** DATA EXCERPT **
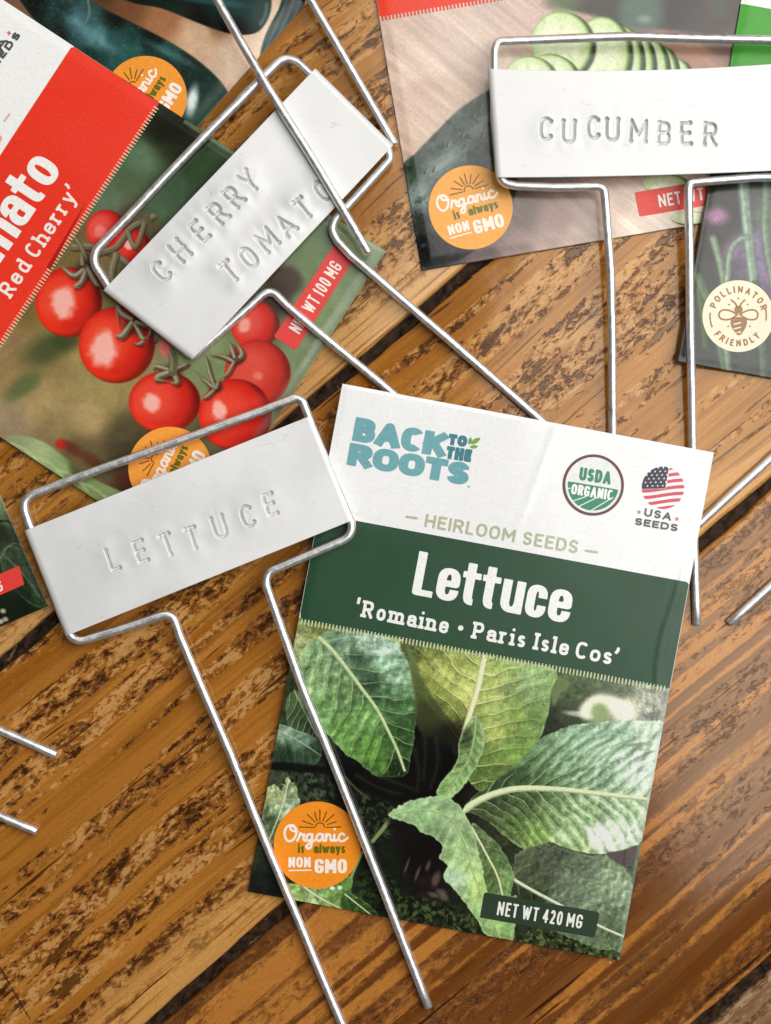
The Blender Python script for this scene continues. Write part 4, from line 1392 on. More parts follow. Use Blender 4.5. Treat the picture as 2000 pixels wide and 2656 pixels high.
pk = Packet('seed_packet', 'white and dark green seed packet printed with romaine lettuce leaves and the word Lettuce',
            (888, 995), 10.5, 980, 1340, z_lettuce, 1.6)
sh = Sheet(pk.X, pk.Y, (236, 236, 234))
Z3 = lambda P: [(600 + .69 * x, 1500 + .69 * y) for x, y in P]
F3 = lambda pts: [(600 + .69 * x, 1500 + .69 * y, c) for x, y, c in pts]
a, b = pk.local(sh.X, sh.Y)
bot = pk.local(800, 1613)[1]
hdr = pk.local(916, 1349)[1]
ph = np.nonzero(b > bot - 6)[0]
sh.c[ph] = sh.field(F3([(250, 240, (150, 160, 110)), (320, 200, (120, 132, 70)), (640, 250, (170, 178, 110)), (1300, 420, (72, 92, 54)), (1250, 380, (84, 104, 60)), (1450, 440, (92, 106, 78)), (1580, 470, (150, 156, 140)), (1250, 520, (50, 64, 40)),
                        (1600, 520, (136, 140, 128)), (1200, 560, (40, 52, 30)), (700, 620, (16, 10, 10)), (600, 780, (16, 12, 10)), (750, 750, (14, 8, 10)), (420, 720, (20, 18, 14)), (300, 740, (44, 56, 40)), (250, 480, (58, 76, 44)),
                        (230, 600, (46, 66, 48)), (180, 760, (64, 74, 54)), (450, 880, (30, 40, 24)), (560, 960, (26, 34, 18)), (600, 1080, (24, 34, 16)), (680, 1060, (22, 14, 14)), (740, 1140, (40, 26, 24)), (640, 1180, (24, 32, 18)),
                        (560, 1240, (30, 44, 20)), (760, 1280, (40, 52, 26)), (900, 1320, (36, 46, 26)), (1200, 1380, (52, 64, 34)), (1380, 1400, (56, 70, 40)), (1060, 1000, (52, 60, 36)), (1250, 1100, (80, 94, 72)), (1400, 1200, (86, 104, 80)),
                        (100, 1050, (48, 60, 42)), (90, 1150, (30, 36, 28)), (180, 1150, (22, 26, 18)), (300, 1200, (120, 148, 80)), (860, 640, (26, 22, 14))]), ph, 3.0)
sh.speckle(ph, 16, .38, 5)
sh.speckle(ph, 5, .25, 3)
# mossy ground along the bottom
for P, c in ((Z3([(620, 1200), (760, 1210), (900, 1260), (950, 1350), (780, 1320), (640, 1270)]), (92, 112, 52)), (Z3([(1060, 1310), (1440, 1370), (1440, 1460), (1030, 1370)]), (112, 128, 66)), (Z3([(480, 820), (620, 860), (600, 980), (500, 960)]), (72, 92, 56)),
             (Z3([(180, 700), (360, 740), (380, 840), (250, 860)]), (84, 104, 72)), (Z3([(500, 1100), (620, 1140), (660, 1260), (480, 1240)]), (60, 92, 36))):
    sh.mottle(P, c, 9, 10, (.48, .62), 5, .75)
    sh.mottle(P, (14, 16, 8), 11, 10, (.52, .64), 5, .7, 7.0)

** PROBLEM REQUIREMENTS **
Reproduce every line exactly and omit all pictures.

** THE COMPLETED TASK **
The Blender Python script for this scene continues. Write part 4, from line 1392 on. More parts follow. Use Blender 4.5. Treat the picture as 2000 pixels wide and 2656 pixels high.
pk = Packet('seed_packet', 'white and dark green seed packet printed with romaine lettuce leaves and the word Lettuce',
            (888, 995), 10.5, 980, 1340, z_lettuce, 1.6)
sh = Sheet(pk.X, pk.Y, (236, 236, 234))
Z3 = lambda P: [(600 + .69 * x, 1500 + .69 * y) for x, y in P]
F3 = lambda pts: [(600 + .69 * x, 1500 + .69 * y, c) for x, y, c in pts]
a, b = pk.local(sh.X, sh.Y)
bot = pk.local(800, 1613)[1]
hdr = pk.local(916, 1349)[1]
ph = np.nonzero(b > bot - 6)[0]
sh.c[ph] = sh.field(F3([(250, 240, (150, 160, 110)), (320, 200, (120, 132, 70)), (640, 250, (170, 178, 110)), (1300, 420, (72, 92, 54)), (1250, 380, (84, 104, 60)), (1450, 440, (92, 106, 78)), (1580, 470, (150, 156, 140)), (1250, 520, (50, 64, 40)),
                        (1600, 520, (136, 140, 128)), (1200, 560, (40, 52, 30)), (700, 620, (16, 10, 10)), (600, 780, (16, 12, 10)), (750, 750, (14, 8, 10)), (420, 720, (20, 18, 14)), (300, 740, (44, 56, 40)), (250, 480, (58, 76, 44)),
                        (230, 600, (46, 66, 48)), (180, 760, (64, 74, 54)), (450, 880, (30, 40, 24)), (560, 960, (26, 34, 18)), (600, 1080, (24, 34, 16)), (680, 1060, (22, 14, 14)), (740, 1140, (40, 26, 24)), (640, 1180, (24, 32, 18)),
                        (560, 1240, (30, 44, 20)), (760, 1280, (40, 52, 26)), (900, 1320, (36, 46, 26)), (1200, 1380, (52, 64, 34)), (1380, 1400, (56, 70, 40)), (1060, 1000, (52, 60, 36)), (1250, 1100, (80, 94, 72)), (1400, 1200, (86, 104, 80)),
                        (100, 1050, (48, 60, 42)), (90, 1150, (30, 36, 28)), (180, 1150, (22, 26, 18)), (300, 1200, (120, 148, 80)), (860, 640, (26, 22, 14))]), ph, 3.0)
sh.speckle(ph, 16, .38, 5)
sh.speckle(ph, 5, .25, 3)
# mossy ground along the bottom
for P, c in ((Z3([(620, 1200), (760, 1210), (900, 1260), (950, 1350), (780, 1320), (640, 1270)]), (92, 112, 52)), (Z3([(1060, 1310), (1440, 1370), (1440, 1460), (1030, 1370)]), (112, 128, 66)), (Z3([(480, 820), (620, 860), (600, 980), (500, 960)]), (72, 92, 56)),
             (Z3([(180, 700), (360, 740), (380, 840), (250, 860)]), (84, 104, 72)), (Z3([(500, 1100), (620, 1140), (660, 1260), (480, 1240)]), (60, 92, 36))):
    sh.mottle(P, c, 9, 10, (.48, .62), 5, .75)
    sh.mottle(P, (14, 16, 8), 11, 10, (.52, .64), 5, .7, 7.0)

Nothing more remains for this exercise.